As we celebrate the 109th WDMR, we the ZCBC, call upon our communities to be open to those on the move and offer necessary help as Christians where there is a need. In Mathew 25, Jesus challenged his audience that, “I was homeless and you never welcomed me, hungry and you never gave me food…” This is the time and era whereby we are called to live our gospel values of love and care for each other as called for in Fratelli Tutti. In that Encyclical Pope Francis, calls all people to live as one family while looking for solutions to restore the world’s political, health, social, economic crisis. We as Christians and people of goodwill, are challenged to become good neighbours as shown in Luke 10:25-37, in the story of the Good Samaritan. In this way, as we attend to the displaced people, we build healthy relationships within families, communities, cities and the world at large. (Fratelli Tutti Nos. 6; 8;17). This helps in building dreams with the displaced people, irrespective of their status, positions, religion, tribe, nationality, race, colour, and gender.

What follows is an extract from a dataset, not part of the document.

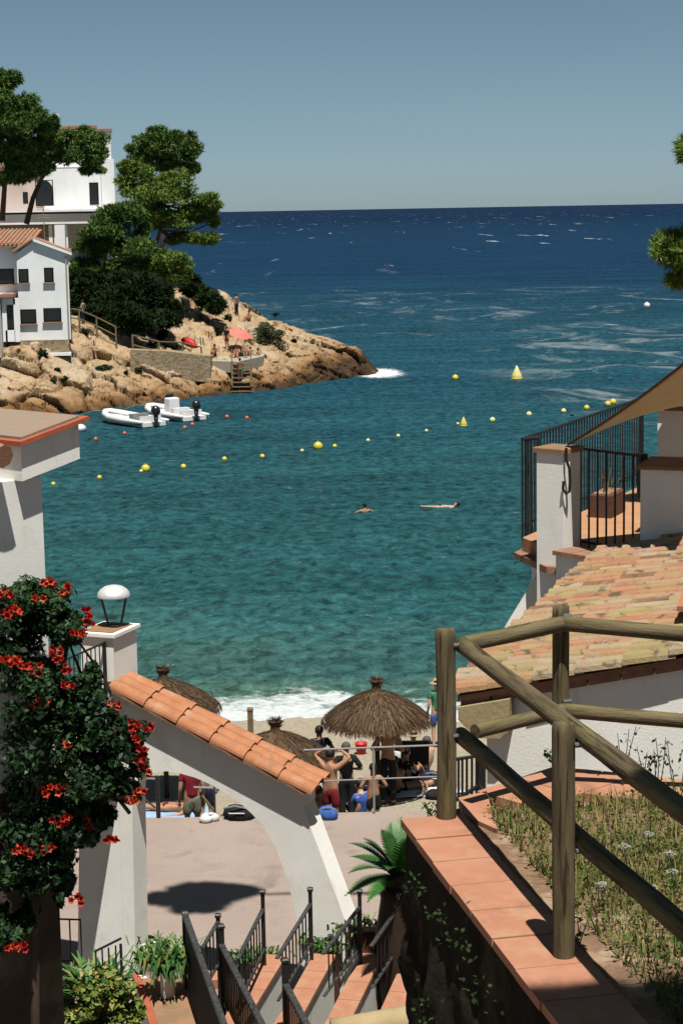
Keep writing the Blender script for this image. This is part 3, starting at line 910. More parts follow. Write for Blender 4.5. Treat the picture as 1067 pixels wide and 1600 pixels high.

Therefore, in celebrating the WDMR the call is to treat those in need of our help, with dignity and respect. The way we treat them, will define our identity as Zimbabweans and as Christians. This can be made possible, once we allow the synodal spirit of listening, participation and mission, to prevail.  Migrants and refugees are humans with the same dignity as those who host them. After all, we are all, pilgrims on our way to our heavenly home, where if the earthly tent we live in is destroyed, we have a building from God an eternal home. (2Cor. 5). We therefore acknowledge that migrants and refuges should feel at home among us and that they are free to choose whether to migrate or to stay. We pray for migrants within Zimbabwean borders and outside that they be respected and given the dignity they deserve as people on the move.

For any contributions in helping the national office to offer effective service to our vulnerable brothers and sisters who are displaced from their countries, kindly channel your donation through your Diocesan Offices.  Any contribution towards this noble cause is greatly appreciated.

Bishop Chair on Migrants and Refugees Matters.